Work to do
Transcribe the lines from the start of the data below through the line with "from math import", word for word and nothing more.

Given data
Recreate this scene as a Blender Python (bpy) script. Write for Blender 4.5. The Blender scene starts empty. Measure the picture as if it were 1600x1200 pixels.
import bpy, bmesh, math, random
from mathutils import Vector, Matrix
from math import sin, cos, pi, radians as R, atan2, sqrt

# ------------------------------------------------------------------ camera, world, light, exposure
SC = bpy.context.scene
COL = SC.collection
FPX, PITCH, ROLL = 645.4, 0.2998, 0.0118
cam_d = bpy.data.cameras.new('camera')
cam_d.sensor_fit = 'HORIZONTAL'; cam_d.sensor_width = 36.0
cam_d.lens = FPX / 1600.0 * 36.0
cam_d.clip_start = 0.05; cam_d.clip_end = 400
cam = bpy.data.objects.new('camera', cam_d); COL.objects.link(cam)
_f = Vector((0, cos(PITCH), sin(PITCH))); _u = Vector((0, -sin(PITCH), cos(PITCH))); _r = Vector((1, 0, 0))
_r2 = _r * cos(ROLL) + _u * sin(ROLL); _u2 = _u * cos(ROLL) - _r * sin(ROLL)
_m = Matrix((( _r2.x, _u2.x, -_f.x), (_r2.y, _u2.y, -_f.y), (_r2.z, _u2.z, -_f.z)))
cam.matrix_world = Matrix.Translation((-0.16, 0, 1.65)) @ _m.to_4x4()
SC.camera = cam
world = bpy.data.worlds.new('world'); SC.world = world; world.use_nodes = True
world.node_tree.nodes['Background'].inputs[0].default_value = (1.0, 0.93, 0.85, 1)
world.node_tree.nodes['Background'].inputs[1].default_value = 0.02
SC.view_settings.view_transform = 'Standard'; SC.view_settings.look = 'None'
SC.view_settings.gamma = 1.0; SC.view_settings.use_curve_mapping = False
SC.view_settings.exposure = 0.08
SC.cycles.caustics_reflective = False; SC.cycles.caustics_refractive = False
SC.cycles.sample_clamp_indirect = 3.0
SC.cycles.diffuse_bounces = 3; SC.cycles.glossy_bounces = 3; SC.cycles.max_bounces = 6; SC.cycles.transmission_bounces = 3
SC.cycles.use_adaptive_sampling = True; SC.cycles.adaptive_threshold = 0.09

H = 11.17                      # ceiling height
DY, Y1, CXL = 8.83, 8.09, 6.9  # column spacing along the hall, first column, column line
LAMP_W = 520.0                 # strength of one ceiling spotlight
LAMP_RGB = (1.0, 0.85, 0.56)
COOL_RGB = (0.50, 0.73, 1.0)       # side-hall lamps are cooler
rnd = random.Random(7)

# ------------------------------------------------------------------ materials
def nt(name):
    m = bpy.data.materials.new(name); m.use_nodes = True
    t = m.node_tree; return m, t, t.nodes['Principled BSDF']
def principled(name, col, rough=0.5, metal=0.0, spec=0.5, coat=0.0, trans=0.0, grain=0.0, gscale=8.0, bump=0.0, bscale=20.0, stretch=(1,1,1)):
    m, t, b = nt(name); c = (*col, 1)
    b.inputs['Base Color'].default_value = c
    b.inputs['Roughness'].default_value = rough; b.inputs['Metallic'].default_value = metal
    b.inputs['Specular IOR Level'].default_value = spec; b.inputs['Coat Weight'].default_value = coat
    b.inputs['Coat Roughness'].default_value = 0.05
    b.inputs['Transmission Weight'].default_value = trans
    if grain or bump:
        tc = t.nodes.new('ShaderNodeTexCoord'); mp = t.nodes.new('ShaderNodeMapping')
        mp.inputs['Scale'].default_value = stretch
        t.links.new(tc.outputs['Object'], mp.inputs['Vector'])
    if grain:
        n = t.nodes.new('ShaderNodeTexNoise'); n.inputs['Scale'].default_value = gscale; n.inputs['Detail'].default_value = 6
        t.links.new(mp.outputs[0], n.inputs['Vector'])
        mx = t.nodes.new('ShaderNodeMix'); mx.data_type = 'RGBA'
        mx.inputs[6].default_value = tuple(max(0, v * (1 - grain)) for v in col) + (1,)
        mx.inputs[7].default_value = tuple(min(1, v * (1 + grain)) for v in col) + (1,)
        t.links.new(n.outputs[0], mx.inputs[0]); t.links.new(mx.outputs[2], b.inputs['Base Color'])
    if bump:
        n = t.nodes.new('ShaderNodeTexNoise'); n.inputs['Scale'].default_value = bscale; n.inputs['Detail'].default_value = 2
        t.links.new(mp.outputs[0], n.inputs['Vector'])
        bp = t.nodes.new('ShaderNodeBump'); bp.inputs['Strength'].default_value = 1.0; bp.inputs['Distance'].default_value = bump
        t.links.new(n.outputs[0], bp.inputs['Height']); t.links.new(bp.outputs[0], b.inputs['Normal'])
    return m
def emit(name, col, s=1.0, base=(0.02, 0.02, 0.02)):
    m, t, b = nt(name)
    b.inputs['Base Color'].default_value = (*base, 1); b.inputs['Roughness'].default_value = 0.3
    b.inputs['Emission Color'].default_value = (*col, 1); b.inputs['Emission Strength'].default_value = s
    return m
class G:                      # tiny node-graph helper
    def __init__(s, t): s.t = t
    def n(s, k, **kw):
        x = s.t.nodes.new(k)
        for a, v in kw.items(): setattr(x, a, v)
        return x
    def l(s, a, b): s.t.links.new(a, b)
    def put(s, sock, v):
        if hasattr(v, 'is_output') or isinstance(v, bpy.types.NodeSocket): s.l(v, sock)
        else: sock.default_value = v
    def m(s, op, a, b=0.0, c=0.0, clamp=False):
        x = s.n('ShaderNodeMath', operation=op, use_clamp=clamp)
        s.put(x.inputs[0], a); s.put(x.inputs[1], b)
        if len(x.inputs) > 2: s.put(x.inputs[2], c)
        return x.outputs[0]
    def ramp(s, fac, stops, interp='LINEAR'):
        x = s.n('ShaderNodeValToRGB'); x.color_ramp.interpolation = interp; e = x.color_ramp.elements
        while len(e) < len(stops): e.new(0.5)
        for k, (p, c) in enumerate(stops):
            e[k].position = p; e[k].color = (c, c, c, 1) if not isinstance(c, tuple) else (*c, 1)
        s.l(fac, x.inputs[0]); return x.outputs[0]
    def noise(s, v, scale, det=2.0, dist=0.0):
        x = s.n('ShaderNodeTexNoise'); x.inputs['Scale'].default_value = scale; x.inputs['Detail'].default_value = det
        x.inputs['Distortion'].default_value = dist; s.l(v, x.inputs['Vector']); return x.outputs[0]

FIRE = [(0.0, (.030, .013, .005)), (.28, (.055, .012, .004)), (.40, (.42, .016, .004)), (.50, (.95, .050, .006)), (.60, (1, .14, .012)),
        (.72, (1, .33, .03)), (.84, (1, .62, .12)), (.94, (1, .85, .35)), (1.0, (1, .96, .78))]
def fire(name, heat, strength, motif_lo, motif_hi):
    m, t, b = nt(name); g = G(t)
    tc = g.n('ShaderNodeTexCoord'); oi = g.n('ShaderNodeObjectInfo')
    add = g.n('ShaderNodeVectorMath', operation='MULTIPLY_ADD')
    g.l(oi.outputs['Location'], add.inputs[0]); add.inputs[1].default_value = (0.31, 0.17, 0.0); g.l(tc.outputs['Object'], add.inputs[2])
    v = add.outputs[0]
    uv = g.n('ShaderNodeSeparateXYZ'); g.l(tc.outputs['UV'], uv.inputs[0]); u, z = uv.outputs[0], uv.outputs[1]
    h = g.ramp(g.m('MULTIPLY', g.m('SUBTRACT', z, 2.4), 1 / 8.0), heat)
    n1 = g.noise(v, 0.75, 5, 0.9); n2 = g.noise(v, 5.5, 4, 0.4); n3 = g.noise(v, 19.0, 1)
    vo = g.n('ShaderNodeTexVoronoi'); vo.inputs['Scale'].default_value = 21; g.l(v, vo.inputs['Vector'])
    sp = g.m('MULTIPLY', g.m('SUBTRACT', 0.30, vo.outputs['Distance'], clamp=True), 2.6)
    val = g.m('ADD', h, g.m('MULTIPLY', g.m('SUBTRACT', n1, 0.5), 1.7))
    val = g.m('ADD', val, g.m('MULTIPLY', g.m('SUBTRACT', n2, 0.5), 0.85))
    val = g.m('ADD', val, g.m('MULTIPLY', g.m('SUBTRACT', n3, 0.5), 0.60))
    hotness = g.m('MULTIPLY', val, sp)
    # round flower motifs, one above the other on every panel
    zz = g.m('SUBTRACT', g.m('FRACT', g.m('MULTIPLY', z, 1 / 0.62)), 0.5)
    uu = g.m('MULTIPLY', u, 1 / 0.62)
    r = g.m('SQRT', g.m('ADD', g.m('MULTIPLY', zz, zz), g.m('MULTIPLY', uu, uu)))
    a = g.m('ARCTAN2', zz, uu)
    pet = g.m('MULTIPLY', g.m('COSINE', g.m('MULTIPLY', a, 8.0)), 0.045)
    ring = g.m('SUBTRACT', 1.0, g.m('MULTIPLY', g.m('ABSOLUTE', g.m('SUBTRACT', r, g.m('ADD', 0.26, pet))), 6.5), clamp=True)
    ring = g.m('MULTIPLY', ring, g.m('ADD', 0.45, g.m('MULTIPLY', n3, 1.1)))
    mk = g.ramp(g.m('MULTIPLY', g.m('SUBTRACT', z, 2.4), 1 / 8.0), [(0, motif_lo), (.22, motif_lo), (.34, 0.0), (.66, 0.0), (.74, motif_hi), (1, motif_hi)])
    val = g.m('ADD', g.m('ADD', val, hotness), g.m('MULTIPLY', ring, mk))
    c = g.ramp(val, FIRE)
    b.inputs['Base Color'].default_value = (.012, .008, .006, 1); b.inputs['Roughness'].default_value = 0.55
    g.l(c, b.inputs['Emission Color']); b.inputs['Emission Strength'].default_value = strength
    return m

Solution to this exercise
Recreate this scene as a Blender Python (bpy) script. Write for Blender 4.5. The Blender scene starts empty. Measure the picture as if it were 1600x1200 pixels.
import bpy, bmesh, math, random
from mathutils import Vector, Matrix
from math import sin, cos, pi, radians as R, atan2, sqrt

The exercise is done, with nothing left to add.